Best of all, the mozzarella/dough miraculously became transformed into a beautiful, brown, chewy rosemary focaccia. I even remembered to dimple deeply before sprinkling on the rosemary and the salt.

Jim thought it didn't have quite enough salt on it to be perfect, but I say Rose herself would have nodded approvingly at this bread. As it turned out, I wouldn't have had to do the backup bread because I was so pleased with the focaccia, but I'd already started a chocolate-almond kugelhopf, which required the purchase of some new almond paste because I misplaced the last tube I bought. (No, I don't know how it's possible to misplace almond paste).
I was feeling pretty invincible after the successful focaccia, and I loved the feel of the kugelhopf dough. It rolled out easily and I was confident of another success when I shaped it and smoothed on the filling without trouble.

Unfortunately, it wasn't quite long enough to let me double the ends over each other, so it ended up looking a little peculiar.

This is not, I'll be the first to admit, a perfect kugelhopf. It's quite imperfect. I decided I would take just one bread after all, and so I cut open the kugelhopf to give Jim and Sarah a piece.

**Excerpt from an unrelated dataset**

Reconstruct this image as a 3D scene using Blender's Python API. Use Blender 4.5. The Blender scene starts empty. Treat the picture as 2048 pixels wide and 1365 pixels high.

But look how pretty! And so delicious!
As Jim was about to cut himself a second slice, I grabbed the knife away from him, and told him he couldn't have any more. It occurred to me that I could cut slices and arrange them prettily on a platter. No one would have to know that they came from imperfect bread.

I passed around both breads to oohs and aahs. People admired the focaccia, but there's nothing like chocolate, is there? The kugelhopf platter was completely denuded by the time it made the rounds, and poor Jim felt that his lovely little chocolate bread had been wrested away from him to feed a bunch of strangers, and Jini, too, but she was no longer a stranger.
The next Edesia cookbook review will be at the Galleria Barnes & Noble on Monday, March 24. It will be spring by then, and a perfect time to talk about Mediterranean cooking, which will be the topic. I plan to be there--in the audience this time, and, I hope, sampling some Mediterranean recipes and maybe adding to my cookbook collection.